**TASK TO CARRY OUT**
Select each line where the word "objects" appears.

**DATA PROVIDED**
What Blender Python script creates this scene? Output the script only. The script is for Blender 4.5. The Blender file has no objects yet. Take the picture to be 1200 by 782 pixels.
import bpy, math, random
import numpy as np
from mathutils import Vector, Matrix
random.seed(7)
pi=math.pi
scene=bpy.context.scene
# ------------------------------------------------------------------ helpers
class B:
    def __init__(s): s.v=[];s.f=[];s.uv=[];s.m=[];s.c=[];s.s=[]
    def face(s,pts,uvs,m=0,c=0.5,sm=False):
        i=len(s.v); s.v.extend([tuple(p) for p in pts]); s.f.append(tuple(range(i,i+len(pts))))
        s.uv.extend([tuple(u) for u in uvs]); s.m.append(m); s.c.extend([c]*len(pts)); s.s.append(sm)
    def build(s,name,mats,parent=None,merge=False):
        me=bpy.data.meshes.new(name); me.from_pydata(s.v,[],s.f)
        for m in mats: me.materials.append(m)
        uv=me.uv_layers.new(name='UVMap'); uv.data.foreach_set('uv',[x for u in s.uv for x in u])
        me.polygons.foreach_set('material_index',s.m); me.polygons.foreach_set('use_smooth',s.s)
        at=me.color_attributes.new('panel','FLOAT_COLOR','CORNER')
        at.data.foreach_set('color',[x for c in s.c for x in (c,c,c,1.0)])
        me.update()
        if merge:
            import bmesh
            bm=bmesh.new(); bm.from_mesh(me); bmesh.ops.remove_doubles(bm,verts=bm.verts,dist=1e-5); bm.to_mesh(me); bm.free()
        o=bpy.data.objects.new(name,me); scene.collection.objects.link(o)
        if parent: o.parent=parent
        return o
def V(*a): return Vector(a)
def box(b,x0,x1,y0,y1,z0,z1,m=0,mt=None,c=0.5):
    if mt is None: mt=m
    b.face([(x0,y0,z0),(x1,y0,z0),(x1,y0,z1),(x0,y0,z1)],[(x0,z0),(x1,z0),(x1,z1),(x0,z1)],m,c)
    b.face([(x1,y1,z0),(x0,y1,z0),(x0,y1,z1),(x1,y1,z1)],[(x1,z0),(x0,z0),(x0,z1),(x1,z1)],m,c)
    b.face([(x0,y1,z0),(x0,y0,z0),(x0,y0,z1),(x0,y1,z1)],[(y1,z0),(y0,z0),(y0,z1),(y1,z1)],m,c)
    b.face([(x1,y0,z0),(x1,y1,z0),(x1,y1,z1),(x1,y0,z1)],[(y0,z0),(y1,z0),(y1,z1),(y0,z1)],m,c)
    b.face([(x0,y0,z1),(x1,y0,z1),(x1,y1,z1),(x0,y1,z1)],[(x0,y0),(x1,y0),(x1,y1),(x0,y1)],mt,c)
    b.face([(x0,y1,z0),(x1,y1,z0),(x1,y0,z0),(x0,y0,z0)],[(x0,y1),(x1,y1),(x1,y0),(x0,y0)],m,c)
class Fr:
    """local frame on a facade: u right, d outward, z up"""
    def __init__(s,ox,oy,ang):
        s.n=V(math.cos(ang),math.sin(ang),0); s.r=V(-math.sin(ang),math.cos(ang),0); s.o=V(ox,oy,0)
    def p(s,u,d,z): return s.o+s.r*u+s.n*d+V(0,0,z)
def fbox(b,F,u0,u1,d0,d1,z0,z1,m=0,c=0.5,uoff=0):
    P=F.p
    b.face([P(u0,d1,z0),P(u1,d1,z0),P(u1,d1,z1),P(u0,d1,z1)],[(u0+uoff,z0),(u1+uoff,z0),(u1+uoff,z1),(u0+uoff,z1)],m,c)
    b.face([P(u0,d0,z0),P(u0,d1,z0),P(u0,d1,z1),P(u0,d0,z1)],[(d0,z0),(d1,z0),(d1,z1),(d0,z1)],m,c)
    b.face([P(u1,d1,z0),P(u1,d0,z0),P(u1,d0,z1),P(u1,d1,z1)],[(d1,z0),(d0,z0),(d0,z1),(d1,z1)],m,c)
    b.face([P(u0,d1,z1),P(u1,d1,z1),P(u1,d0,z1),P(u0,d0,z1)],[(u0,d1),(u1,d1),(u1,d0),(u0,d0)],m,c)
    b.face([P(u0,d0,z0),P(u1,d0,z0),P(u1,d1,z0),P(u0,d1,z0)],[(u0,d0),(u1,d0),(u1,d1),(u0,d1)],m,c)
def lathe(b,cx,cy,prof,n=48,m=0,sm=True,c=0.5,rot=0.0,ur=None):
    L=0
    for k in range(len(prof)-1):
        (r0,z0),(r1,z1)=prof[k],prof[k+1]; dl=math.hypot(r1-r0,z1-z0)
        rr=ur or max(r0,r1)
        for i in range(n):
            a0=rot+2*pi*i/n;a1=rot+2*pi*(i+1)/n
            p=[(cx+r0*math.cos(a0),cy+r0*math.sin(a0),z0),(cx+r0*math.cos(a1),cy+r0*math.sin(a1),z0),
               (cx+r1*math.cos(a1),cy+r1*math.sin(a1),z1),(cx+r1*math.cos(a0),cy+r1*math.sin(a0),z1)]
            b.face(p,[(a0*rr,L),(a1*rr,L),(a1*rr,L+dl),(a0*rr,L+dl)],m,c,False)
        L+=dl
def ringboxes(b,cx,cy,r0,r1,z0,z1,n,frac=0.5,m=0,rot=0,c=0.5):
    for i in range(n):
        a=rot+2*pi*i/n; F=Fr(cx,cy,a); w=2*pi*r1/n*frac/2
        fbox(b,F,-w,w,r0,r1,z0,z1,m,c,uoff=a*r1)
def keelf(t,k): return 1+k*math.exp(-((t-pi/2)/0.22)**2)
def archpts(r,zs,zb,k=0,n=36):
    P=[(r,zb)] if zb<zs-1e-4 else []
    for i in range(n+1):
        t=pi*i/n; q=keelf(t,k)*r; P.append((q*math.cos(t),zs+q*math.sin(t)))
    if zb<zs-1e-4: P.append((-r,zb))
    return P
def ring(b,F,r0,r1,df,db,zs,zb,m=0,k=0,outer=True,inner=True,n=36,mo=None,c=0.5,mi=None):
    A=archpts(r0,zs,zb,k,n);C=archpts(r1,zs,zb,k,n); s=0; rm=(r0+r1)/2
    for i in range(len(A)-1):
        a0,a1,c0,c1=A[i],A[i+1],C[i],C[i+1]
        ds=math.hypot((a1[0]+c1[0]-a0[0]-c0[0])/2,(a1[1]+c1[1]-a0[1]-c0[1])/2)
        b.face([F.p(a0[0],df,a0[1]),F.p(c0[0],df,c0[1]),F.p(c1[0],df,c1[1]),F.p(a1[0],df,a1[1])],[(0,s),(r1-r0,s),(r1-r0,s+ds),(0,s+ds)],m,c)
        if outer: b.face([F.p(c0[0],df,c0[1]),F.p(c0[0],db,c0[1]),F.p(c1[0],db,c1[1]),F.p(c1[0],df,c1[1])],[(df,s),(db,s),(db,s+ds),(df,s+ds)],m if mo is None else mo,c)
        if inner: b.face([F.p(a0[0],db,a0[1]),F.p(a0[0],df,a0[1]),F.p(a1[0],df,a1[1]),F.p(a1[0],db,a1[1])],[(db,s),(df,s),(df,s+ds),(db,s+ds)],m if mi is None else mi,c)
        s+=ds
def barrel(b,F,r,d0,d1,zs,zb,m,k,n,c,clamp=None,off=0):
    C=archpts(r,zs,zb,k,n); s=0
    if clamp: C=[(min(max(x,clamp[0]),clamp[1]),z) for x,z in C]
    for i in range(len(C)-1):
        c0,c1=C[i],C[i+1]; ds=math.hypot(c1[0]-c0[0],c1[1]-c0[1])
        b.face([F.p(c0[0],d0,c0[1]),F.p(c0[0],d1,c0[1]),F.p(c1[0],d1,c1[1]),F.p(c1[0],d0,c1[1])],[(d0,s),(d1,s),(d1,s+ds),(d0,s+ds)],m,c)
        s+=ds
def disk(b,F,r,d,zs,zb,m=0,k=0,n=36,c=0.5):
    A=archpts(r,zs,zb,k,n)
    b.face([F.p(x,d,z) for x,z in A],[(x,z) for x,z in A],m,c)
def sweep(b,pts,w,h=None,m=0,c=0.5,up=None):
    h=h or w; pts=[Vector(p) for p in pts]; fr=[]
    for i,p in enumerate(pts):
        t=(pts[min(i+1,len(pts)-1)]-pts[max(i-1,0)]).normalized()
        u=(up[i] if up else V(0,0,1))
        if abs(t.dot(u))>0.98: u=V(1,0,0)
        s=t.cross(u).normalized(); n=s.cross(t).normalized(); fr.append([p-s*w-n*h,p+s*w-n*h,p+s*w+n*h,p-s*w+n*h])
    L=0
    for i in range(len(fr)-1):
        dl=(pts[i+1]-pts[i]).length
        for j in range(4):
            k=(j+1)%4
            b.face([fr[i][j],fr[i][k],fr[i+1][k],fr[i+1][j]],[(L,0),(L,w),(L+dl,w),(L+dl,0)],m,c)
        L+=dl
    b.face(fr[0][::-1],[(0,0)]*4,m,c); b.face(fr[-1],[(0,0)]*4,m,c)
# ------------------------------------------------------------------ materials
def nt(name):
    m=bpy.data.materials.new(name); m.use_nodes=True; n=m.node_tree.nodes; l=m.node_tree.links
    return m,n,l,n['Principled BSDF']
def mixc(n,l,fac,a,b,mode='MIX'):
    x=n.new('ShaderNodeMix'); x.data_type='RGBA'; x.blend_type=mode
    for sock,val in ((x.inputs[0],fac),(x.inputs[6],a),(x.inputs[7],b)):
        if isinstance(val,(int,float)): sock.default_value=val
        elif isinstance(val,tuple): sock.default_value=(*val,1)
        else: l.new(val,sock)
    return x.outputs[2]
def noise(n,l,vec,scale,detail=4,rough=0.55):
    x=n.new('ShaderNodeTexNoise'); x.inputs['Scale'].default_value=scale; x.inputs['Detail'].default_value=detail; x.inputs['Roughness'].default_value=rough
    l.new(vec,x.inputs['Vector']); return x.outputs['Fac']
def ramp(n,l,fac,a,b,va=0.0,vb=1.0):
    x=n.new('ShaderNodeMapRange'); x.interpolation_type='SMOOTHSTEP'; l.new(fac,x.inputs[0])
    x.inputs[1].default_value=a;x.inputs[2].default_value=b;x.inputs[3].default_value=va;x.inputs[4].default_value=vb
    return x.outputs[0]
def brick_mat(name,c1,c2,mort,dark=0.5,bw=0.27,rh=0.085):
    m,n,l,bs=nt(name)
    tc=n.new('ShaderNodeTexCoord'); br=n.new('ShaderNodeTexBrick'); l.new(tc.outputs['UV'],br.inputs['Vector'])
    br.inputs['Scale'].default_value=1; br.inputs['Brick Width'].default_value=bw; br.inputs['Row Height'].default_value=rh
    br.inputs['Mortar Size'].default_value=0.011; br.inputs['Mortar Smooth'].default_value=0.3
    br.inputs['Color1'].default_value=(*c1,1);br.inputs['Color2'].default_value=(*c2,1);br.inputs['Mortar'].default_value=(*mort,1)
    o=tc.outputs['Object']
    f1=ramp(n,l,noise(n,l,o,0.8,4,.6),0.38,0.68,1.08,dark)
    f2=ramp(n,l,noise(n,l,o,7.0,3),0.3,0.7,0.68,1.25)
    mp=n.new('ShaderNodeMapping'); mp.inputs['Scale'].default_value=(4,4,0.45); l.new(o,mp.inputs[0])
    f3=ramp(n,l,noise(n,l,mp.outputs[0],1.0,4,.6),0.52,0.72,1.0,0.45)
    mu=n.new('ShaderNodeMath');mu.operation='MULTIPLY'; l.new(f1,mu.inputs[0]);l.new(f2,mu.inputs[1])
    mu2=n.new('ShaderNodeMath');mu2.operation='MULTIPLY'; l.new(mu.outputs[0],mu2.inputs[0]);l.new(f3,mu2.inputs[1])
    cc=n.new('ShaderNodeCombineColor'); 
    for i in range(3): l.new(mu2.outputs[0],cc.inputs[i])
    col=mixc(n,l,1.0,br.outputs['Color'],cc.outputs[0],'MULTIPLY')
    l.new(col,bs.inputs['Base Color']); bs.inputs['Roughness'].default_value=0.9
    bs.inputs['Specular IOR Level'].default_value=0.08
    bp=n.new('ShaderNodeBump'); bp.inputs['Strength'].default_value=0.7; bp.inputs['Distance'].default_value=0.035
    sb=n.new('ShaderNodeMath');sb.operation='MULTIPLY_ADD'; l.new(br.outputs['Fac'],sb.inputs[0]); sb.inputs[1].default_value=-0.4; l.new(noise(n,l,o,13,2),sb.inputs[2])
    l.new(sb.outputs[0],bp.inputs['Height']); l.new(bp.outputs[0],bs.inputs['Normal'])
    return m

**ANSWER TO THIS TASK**
What Blender Python script creates this scene? Output the script only. The script is for Blender 4.5. The Blender file has no objects yet. Take the picture to be 1200 by 782 pixels.
        o=bpy.data.objects.new(name,me); scene.collection.objects.link(o)